【浜松市開発公社】
財団法人の浜松市開発公社は土地造成のための公益法人で、この設立の背景には工場誘致に付きまとう不当な地価のつり上げ防止や宅地の造成を自主的に行いたいということなどがあった。造成する用地の用途は工場誘致に備える大工業用地、公害問題の解決や市中の工場の集団化を促進するための中小工場団地、さらには道路、住宅、都市改造事業などに対処するための公共用地などであった。資金計画は浜松市が一千万円を寄付、ほかは金融機関からの融資を充てることにした。浜松市開発公社は昭和三十五年十一月に市議会で承認を受け、同年十二月に発足した。昭和三十六年度は一億円限度の事業資金を基に、中小企業団地、住宅団地、工業用地などの買収、造成に取り掛かった。
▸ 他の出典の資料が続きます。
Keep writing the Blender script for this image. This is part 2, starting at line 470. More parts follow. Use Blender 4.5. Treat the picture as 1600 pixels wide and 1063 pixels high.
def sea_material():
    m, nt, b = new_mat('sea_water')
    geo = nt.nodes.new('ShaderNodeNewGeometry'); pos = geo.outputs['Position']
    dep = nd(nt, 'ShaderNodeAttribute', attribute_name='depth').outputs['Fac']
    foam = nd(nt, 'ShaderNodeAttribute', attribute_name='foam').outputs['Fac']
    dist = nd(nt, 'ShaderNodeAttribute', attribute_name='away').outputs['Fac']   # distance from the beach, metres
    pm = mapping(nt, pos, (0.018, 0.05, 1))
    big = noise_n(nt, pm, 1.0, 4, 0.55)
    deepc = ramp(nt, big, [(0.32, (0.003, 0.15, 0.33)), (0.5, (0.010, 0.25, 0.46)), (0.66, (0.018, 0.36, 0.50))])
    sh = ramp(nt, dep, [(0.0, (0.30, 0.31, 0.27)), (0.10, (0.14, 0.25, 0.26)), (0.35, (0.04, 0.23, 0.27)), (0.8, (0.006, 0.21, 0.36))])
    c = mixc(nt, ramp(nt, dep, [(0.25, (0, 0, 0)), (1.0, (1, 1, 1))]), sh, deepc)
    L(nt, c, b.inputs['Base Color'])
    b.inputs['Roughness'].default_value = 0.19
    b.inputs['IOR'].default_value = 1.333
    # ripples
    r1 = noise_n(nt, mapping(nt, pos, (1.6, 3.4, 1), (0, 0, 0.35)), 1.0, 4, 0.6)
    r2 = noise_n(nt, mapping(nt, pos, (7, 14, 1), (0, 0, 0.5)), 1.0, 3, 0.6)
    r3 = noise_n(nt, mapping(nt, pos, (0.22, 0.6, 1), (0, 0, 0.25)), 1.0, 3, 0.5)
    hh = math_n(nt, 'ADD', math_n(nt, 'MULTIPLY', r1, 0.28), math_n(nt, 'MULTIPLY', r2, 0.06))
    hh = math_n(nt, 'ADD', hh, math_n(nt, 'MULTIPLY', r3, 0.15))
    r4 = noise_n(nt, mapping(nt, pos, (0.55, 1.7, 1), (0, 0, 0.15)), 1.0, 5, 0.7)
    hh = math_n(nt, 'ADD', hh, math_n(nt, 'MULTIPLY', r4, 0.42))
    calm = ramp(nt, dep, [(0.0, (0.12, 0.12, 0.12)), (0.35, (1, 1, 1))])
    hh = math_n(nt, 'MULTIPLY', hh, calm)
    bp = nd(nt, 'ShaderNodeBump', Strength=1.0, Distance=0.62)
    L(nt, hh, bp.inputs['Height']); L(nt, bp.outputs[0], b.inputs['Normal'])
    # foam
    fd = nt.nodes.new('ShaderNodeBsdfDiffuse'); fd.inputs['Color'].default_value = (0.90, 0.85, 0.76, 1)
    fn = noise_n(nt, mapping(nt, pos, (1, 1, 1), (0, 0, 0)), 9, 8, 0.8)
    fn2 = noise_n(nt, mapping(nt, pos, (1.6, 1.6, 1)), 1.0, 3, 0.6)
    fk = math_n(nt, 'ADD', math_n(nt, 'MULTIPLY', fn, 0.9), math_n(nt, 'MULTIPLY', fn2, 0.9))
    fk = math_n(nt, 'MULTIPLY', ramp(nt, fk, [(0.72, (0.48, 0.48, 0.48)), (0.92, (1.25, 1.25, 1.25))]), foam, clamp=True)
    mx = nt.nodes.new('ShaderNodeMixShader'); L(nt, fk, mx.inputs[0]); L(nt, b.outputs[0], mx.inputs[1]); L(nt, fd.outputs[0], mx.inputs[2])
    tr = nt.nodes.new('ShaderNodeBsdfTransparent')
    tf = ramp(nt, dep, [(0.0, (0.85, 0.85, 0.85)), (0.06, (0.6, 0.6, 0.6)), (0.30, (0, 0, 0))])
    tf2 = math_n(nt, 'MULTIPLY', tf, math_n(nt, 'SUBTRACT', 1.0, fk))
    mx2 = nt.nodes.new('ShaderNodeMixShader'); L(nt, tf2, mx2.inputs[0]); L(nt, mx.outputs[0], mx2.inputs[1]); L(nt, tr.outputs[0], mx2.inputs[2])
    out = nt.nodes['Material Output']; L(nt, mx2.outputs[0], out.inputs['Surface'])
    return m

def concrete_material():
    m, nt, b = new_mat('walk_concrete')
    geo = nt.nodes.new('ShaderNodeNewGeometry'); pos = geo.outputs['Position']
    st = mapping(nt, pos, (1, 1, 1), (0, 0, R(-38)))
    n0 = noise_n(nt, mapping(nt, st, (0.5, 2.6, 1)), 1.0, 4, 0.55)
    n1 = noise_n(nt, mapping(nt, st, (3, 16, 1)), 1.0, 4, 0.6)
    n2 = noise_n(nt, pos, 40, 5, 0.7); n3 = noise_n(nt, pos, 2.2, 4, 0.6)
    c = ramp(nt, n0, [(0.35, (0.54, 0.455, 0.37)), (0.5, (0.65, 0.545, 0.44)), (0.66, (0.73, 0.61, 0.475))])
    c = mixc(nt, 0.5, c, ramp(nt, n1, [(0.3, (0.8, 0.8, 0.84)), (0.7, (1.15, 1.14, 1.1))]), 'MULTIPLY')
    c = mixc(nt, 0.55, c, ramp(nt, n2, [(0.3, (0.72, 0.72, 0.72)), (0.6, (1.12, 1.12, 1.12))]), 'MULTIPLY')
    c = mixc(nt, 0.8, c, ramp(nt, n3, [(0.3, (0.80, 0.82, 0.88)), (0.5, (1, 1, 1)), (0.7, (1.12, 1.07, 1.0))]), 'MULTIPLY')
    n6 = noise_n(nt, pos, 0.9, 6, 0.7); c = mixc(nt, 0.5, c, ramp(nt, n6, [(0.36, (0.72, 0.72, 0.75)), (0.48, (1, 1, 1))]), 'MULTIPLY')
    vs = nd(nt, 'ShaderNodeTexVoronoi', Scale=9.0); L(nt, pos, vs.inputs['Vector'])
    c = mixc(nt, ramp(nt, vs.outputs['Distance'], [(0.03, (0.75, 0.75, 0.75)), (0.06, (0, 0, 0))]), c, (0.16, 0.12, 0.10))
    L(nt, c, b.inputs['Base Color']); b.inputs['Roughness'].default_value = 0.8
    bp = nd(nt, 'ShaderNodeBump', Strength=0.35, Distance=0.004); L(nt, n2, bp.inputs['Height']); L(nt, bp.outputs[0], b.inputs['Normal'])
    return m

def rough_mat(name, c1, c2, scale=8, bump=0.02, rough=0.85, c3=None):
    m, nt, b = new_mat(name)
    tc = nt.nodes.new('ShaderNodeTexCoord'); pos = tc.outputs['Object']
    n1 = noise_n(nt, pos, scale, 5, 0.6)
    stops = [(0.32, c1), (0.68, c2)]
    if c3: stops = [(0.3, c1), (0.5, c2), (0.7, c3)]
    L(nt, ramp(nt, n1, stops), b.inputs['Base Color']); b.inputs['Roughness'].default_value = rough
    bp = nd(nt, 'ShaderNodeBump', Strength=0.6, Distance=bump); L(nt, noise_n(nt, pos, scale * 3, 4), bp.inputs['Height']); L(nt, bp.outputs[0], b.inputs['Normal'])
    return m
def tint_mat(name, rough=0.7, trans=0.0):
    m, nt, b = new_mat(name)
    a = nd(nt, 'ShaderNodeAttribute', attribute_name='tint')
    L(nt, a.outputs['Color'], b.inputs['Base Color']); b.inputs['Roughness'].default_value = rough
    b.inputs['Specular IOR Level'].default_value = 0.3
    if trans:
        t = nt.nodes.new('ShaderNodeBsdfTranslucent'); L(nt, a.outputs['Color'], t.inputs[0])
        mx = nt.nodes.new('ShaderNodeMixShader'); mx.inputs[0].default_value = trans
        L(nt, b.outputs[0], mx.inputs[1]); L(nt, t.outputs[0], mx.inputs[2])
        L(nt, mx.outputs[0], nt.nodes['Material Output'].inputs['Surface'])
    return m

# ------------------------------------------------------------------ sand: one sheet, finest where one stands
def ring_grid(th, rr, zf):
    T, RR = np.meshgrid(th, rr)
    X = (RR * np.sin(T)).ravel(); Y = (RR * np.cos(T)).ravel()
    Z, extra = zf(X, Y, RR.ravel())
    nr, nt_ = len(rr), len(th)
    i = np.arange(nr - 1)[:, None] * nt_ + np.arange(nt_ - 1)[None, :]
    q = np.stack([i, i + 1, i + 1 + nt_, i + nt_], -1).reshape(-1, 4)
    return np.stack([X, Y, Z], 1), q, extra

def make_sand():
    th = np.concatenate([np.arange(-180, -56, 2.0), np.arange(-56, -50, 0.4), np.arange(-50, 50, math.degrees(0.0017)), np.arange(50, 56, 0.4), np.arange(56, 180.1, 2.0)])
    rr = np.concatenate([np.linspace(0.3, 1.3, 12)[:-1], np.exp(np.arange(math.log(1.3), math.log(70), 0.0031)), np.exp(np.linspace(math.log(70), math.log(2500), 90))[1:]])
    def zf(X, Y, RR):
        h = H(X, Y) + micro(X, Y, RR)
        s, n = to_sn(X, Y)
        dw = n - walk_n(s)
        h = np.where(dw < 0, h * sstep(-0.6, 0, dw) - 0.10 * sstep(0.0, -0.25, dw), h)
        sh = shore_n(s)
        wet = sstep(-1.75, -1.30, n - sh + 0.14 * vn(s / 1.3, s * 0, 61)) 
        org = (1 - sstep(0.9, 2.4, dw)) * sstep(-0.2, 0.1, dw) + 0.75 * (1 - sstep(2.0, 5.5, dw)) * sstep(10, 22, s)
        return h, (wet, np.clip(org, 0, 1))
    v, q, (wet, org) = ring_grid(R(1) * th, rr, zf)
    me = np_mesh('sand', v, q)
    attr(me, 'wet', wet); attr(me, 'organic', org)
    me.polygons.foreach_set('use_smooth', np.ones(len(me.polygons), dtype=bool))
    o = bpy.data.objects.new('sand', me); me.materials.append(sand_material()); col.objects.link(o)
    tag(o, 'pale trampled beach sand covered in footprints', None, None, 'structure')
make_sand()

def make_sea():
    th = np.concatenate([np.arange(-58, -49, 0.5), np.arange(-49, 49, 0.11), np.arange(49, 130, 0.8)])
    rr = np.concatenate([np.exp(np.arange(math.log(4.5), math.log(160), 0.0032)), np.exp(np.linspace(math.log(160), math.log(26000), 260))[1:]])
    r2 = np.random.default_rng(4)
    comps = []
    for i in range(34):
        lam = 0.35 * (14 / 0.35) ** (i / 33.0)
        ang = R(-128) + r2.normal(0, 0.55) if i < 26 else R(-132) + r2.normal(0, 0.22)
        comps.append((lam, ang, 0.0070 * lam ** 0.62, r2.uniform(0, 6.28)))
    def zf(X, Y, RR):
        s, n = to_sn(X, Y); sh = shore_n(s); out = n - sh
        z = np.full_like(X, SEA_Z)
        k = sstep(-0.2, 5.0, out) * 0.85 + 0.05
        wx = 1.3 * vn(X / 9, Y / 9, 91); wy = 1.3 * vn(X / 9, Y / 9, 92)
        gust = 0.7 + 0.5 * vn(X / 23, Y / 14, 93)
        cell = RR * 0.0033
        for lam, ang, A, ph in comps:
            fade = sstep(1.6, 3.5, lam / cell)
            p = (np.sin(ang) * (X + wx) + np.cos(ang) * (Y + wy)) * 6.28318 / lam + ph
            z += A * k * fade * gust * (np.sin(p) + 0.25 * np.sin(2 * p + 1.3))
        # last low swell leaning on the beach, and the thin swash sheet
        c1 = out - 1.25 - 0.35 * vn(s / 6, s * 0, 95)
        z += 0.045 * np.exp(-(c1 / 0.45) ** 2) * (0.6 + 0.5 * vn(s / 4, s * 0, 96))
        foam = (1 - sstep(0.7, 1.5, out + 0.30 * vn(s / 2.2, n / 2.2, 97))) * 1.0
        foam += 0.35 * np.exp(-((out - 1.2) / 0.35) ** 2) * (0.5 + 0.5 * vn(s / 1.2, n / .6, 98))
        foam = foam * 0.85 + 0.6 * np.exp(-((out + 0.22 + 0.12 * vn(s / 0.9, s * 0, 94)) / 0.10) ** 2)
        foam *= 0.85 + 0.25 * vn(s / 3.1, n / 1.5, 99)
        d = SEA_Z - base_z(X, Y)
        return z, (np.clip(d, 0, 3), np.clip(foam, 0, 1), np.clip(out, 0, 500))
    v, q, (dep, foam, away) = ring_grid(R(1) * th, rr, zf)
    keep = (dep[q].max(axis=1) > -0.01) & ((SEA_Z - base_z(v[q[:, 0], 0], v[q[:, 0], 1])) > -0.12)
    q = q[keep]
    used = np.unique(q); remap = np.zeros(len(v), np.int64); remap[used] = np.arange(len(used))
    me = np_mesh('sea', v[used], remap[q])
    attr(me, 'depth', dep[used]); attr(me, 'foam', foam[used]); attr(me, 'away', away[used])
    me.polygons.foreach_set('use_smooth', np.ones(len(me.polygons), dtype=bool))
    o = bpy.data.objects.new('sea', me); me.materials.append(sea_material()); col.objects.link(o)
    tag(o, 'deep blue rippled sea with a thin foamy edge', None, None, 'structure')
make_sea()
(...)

設立十周年を迎えた昭和四十五年度末で、これまでに取得した面積は約二百八十四万三千平方メートル、分譲は約百八十五万八千平方メートルに及び、主な住宅団地は鷺の宮・有玉・湖東・瞳ケ丘など、また、多くの工場用地、浜松日体高校、浜松湖東高校などの学校用地、流通業務センターなどの用地も取得した。
【浜松市建設公社 浜松市土地開発公社】
昭和四十七年(一九七二)に公有地の拡大の推進に関する法律が施行されると浜松市は同法に基づき、同四十八年四月一日にこれまでの浜松市開発公社を浜松市建設公社とし、新たに浜松市土地開発公社を発足させた。この土地開発公社の初仕事が堀留運河の買収であった。明治四年に開かれた運河は東海道本線の開通後はほとんど使用されなくなり、排水路となっていたが、運河敷地そのものは浜松堀留合資会社の所有地であった。私有地に公共排水路が存在し、巨額の借用料を支払ってきたことなどを勘案して、昭和四十八年に買収したのであった。